[Direction] Copy down all of the data underneath, exactly as shown.

##############################

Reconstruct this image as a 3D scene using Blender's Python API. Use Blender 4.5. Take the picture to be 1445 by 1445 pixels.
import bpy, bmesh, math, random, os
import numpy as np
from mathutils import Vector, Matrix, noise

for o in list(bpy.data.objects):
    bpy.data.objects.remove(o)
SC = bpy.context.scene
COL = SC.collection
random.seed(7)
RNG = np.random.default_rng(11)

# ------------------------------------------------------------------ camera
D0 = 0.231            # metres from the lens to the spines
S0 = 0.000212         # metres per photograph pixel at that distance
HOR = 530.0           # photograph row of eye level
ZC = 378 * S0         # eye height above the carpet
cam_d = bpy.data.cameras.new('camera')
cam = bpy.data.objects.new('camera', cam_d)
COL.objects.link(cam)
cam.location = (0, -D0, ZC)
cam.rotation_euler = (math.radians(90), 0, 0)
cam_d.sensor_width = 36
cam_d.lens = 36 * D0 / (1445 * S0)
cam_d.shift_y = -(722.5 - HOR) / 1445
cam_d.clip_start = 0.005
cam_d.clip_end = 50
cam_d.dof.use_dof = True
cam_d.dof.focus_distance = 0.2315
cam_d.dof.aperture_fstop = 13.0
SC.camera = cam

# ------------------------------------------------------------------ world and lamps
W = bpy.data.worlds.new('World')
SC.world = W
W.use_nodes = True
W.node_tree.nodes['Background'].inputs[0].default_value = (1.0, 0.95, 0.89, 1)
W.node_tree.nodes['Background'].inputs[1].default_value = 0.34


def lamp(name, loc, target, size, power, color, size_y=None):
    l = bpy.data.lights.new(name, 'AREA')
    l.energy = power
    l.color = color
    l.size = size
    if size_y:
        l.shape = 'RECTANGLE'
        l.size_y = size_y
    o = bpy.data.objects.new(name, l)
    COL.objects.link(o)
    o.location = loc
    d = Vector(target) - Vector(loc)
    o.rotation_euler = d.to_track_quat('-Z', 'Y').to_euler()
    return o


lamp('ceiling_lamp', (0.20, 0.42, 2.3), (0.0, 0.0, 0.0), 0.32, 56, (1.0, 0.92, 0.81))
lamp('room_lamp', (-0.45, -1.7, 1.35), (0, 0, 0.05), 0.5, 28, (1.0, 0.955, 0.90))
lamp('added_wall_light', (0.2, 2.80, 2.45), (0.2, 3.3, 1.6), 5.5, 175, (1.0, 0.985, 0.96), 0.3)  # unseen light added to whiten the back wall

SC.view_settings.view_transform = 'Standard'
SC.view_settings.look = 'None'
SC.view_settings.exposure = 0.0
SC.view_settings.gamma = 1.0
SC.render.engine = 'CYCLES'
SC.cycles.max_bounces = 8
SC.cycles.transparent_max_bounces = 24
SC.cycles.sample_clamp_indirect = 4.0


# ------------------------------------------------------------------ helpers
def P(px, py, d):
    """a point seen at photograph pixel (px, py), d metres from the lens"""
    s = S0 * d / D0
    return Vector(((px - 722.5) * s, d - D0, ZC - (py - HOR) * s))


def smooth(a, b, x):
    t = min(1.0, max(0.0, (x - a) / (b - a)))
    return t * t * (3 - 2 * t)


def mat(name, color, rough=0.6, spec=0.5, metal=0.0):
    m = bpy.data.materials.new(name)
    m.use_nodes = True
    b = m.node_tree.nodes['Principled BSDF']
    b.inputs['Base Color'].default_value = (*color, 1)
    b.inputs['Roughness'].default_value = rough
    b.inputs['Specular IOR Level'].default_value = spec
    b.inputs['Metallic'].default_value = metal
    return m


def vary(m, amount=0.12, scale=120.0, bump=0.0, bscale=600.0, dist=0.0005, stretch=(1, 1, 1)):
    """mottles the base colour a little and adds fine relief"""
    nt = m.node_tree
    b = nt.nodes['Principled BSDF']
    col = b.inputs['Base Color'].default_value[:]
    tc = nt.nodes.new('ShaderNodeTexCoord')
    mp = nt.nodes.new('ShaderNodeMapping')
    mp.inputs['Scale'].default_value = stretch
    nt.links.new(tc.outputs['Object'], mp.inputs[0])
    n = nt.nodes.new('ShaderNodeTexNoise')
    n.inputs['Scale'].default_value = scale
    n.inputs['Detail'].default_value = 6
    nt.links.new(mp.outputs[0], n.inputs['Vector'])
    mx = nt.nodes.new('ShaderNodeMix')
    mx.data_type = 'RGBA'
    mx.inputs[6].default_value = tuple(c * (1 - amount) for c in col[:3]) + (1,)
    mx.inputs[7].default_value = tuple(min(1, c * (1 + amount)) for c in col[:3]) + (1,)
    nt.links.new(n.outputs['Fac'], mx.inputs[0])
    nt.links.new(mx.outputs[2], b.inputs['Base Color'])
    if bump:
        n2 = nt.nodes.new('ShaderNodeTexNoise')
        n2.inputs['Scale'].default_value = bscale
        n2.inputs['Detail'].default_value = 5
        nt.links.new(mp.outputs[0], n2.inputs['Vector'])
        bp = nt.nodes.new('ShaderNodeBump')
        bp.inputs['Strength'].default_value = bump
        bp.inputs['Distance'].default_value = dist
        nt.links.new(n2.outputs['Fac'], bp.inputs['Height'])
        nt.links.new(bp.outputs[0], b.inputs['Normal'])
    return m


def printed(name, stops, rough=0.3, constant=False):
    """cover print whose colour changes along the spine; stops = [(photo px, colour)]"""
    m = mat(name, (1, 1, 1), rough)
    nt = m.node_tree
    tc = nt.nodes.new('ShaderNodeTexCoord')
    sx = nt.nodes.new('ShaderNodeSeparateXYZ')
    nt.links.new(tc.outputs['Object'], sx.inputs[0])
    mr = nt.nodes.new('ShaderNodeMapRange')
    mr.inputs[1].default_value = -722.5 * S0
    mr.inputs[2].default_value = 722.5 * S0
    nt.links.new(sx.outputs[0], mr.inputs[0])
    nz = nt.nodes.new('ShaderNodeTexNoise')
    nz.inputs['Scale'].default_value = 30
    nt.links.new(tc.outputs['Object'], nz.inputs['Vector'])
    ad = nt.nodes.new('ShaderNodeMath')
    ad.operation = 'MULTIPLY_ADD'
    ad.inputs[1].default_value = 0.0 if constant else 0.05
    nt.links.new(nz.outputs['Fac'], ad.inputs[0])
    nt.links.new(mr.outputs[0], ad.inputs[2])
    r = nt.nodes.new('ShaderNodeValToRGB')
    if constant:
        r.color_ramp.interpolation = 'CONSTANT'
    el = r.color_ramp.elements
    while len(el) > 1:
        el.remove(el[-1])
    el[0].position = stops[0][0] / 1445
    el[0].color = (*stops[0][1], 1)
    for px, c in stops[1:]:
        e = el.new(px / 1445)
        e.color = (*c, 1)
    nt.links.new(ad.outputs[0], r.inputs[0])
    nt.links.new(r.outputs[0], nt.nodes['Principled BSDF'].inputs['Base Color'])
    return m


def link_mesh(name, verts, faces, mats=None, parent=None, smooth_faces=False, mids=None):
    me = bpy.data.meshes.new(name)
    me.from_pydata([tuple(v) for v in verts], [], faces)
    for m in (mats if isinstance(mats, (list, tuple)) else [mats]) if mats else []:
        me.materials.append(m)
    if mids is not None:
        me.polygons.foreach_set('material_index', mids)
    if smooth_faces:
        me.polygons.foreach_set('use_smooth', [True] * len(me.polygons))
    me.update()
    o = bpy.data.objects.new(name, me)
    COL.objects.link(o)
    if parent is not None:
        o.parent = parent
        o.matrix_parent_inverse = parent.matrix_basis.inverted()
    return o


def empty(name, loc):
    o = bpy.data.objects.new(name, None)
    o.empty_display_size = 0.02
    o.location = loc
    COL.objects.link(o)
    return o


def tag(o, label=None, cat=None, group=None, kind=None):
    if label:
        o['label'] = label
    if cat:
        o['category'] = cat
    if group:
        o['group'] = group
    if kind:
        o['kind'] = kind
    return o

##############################

[Response for this exercise]
Reconstruct this image as a 3D scene using Blender's Python API. Use Blender 4.5. Take the picture to be 1445 by 1445 pixels.
import bpy, bmesh, math, random, os
import numpy as np
from mathutils import Vector, Matrix, noise

for o in list(bpy.data.objects):
    bpy.data.objects.remove(o)
SC = bpy.context.scene
COL = SC.collection
random.seed(7)
RNG = np.random.default_rng(11)

# ------------------------------------------------------------------ camera
D0 = 0.231            # metres from the lens to the spines
S0 = 0.000212         # metres per photograph pixel at that distance
HOR = 530.0           # photograph row of eye level
ZC = 378 * S0         # eye height above the carpet
cam_d = bpy.data.cameras.new('camera')
cam = bpy.data.objects.new('camera', cam_d)
COL.objects.link(cam)
cam.location = (0, -D0, ZC)
cam.rotation_euler = (math.radians(90), 0, 0)
cam_d.sensor_width = 36
cam_d.lens = 36 * D0 / (1445 * S0)
cam_d.shift_y = -(722.5 - HOR) / 1445
cam_d.clip_start = 0.005
cam_d.clip_end = 50
cam_d.dof.use_dof = True
cam_d.dof.focus_distance = 0.2315
cam_d.dof.aperture_fstop = 13.0
SC.camera = cam

# ------------------------------------------------------------------ world and lamps
W = bpy.data.worlds.new('World')
SC.world = W
W.use_nodes = True
W.node_tree.nodes['Background'].inputs[0].default_value = (1.0, 0.95, 0.89, 1)
W.node_tree.nodes['Background'].inputs[1].default_value = 0.34


def lamp(name, loc, target, size, power, color, size_y=None):
    l = bpy.data.lights.new(name, 'AREA')
    l.energy = power
    l.color = color
    l.size = size
    if size_y:
        l.shape = 'RECTANGLE'
        l.size_y = size_y
    o = bpy.data.objects.new(name, l)
    COL.objects.link(o)
    o.location = loc
    d = Vector(target) - Vector(loc)
    o.rotation_euler = d.to_track_quat('-Z', 'Y').to_euler()
    return o


lamp('ceiling_lamp', (0.20, 0.42, 2.3), (0.0, 0.0, 0.0), 0.32, 56, (1.0, 0.92, 0.81))
lamp('room_lamp', (-0.45, -1.7, 1.35), (0, 0, 0.05), 0.5, 28, (1.0, 0.955, 0.90))
lamp('added_wall_light', (0.2, 2.80, 2.45), (0.2, 3.3, 1.6), 5.5, 175, (1.0, 0.985, 0.96), 0.3)  # unseen light added to whiten the back wall

SC.view_settings.view_transform = 'Standard'
SC.view_settings.look = 'None'
SC.view_settings.exposure = 0.0
SC.view_settings.gamma = 1.0
SC.render.engine = 'CYCLES'
SC.cycles.max_bounces = 8
SC.cycles.transparent_max_bounces = 24
SC.cycles.sample_clamp_indirect = 4.0


# ------------------------------------------------------------------ helpers
def P(px, py, d):
    """a point seen at photograph pixel (px, py), d metres from the lens"""
    s = S0 * d / D0
    return Vector(((px - 722.5) * s, d - D0, ZC - (py - HOR) * s))


def smooth(a, b, x):
    t = min(1.0, max(0.0, (x - a) / (b - a)))
    return t * t * (3 - 2 * t)


def mat(name, color, rough=0.6, spec=0.5, metal=0.0):
    m = bpy.data.materials.new(name)
    m.use_nodes = True
    b = m.node_tree.nodes['Principled BSDF']
    b.inputs['Base Color'].default_value = (*color, 1)
    b.inputs['Roughness'].default_value = rough
    b.inputs['Specular IOR Level'].default_value = spec
    b.inputs['Metallic'].default_value = metal
    return m


def vary(m, amount=0.12, scale=120.0, bump=0.0, bscale=600.0, dist=0.0005, stretch=(1, 1, 1)):
    """mottles the base colour a little and adds fine relief"""
    nt = m.node_tree
    b = nt.nodes['Principled BSDF']
    col = b.inputs['Base Color'].default_value[:]
    tc = nt.nodes.new('ShaderNodeTexCoord')
    mp = nt.nodes.new('ShaderNodeMapping')
    mp.inputs['Scale'].default_value = stretch
    nt.links.new(tc.outputs['Object'], mp.inputs[0])
    n = nt.nodes.new('ShaderNodeTexNoise')
    n.inputs['Scale'].default_value = scale
    n.inputs['Detail'].default_value = 6
    nt.links.new(mp.outputs[0], n.inputs['Vector'])
    mx = nt.nodes.new('ShaderNodeMix')
    mx.data_type = 'RGBA'
    mx.inputs[6].default_value = tuple(c * (1 - amount) for c in col[:3]) + (1,)
    mx.inputs[7].default_value = tuple(min(1, c * (1 + amount)) for c in col[:3]) + (1,)
    nt.links.new(n.outputs['Fac'], mx.inputs[0])
    nt.links.new(mx.outputs[2], b.inputs['Base Color'])
    if bump:
        n2 = nt.nodes.new('ShaderNodeTexNoise')
        n2.inputs['Scale'].default_value = bscale
        n2.inputs['Detail'].default_value = 5
        nt.links.new(mp.outputs[0], n2.inputs['Vector'])
        bp = nt.nodes.new('ShaderNodeBump')
        bp.inputs['Strength'].default_value = bump
        bp.inputs['Distance'].default_value = dist
        nt.links.new(n2.outputs['Fac'], bp.inputs['Height'])
        nt.links.new(bp.outputs[0], b.inputs['Normal'])
    return m


def printed(name, stops, rough=0.3, constant=False):
    """cover print whose colour changes along the spine; stops = [(photo px, colour)]"""
    m = mat(name, (1, 1, 1), rough)
    nt = m.node_tree
    tc = nt.nodes.new('ShaderNodeTexCoord')
    sx = nt.nodes.new('ShaderNodeSeparateXYZ')
    nt.links.new(tc.outputs['Object'], sx.inputs[0])
    mr = nt.nodes.new('ShaderNodeMapRange')
    mr.inputs[1].default_value = -722.5 * S0
    mr.inputs[2].default_value = 722.5 * S0
    nt.links.new(sx.outputs[0], mr.inputs[0])
    nz = nt.nodes.new('ShaderNodeTexNoise')
    nz.inputs['Scale'].default_value = 30
    nt.links.new(tc.outputs['Object'], nz.inputs['Vector'])
    ad = nt.nodes.new('ShaderNodeMath')
    ad.operation = 'MULTIPLY_ADD'
    ad.inputs[1].default_value = 0.0 if constant else 0.05
    nt.links.new(nz.outputs['Fac'], ad.inputs[0])
    nt.links.new(mr.outputs[0], ad.inputs[2])
    r = nt.nodes.new('ShaderNodeValToRGB')
    if constant:
        r.color_ramp.interpolation = 'CONSTANT'
    el = r.color_ramp.elements
    while len(el) > 1:
        el.remove(el[-1])
    el[0].position = stops[0][0] / 1445
    el[0].color = (*stops[0][1], 1)
    for px, c in stops[1:]:
        e = el.new(px / 1445)
        e.color = (*c, 1)
    nt.links.new(ad.outputs[0], r.inputs[0])
    nt.links.new(r.outputs[0], nt.nodes['Principled BSDF'].inputs['Base Color'])
    return m


def link_mesh(name, verts, faces, mats=None, parent=None, smooth_faces=False, mids=None):
    me = bpy.data.meshes.new(name)
    me.from_pydata([tuple(v) for v in verts], [], faces)
    for m in (mats if isinstance(mats, (list, tuple)) else [mats]) if mats else []:
        me.materials.append(m)
    if mids is not None:
        me.polygons.foreach_set('material_index', mids)
    if smooth_faces:
        me.polygons.foreach_set('use_smooth', [True] * len(me.polygons))
    me.update()
    o = bpy.data.objects.new(name, me)
    COL.objects.link(o)
    if parent is not None:
        o.parent = parent
        o.matrix_parent_inverse = parent.matrix_basis.inverted()
    return o


def empty(name, loc):
    o = bpy.data.objects.new(name, None)
    o.empty_display_size = 0.02
    o.location = loc
    COL.objects.link(o)
    return o


def tag(o, label=None, cat=None, group=None, kind=None):
    if label:
        o['label'] = label
    if cat:
        o['category'] = cat
    if group:
        o['group'] = group
    if kind:
        o['kind'] = kind
    return o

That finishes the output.